As a military dependent of your wife, you are entitled to free legal service through the military. That is why I told you to go to the judge advocate general. This is very important. The military do not sit well with bringing in outside attornies. I know what I am talking about. Do it the right way and it won't cost you anything

12/29/2007 4:27:31 PM Advice? - What would you do?  

davewave1
Ann Arbor, MI
age: 60


As a former Officer in the Military, I can state for a fact that Writerman is correct. Utilize his good and accurate counsel.

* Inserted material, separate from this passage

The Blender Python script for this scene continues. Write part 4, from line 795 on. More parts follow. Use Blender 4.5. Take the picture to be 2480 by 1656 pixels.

12/29/2007 10:09:30 PM Advice? - What would you do?  

lattml
Hazleton, PA
age: 41


I almost hate to answer a situation this serious because I'm no expert on anything -- so please, take anything I say with a grain of salt. But, if custody is the most important thing to you -- and from what you've posted, it seems to be -- I'd air it out. But if you both have smart lawyers, there's a way of doing that without having it all enter the courtroom. You tell your lawyer everything you have and everything you know. He tells her lawyer everything you told him and they can cut an out of court settlement with which you can both live. For example, if you're comfortable with her having some visitation rights and you have your lawyer tell her lawyer that, that can be part of the settlement and the "dirty details" never come out in court. And if you have enough on her -- and again from what you've posted, it appears you do -- her lawyer will probably in the mood to cut a deal. But I don't know if I'd tell her commander unless the scenario I just described doesn't happen -- if she tells him to get his back up and NOT cut a deal. WOW! Good luck. I'd hate to be in the situation you're in.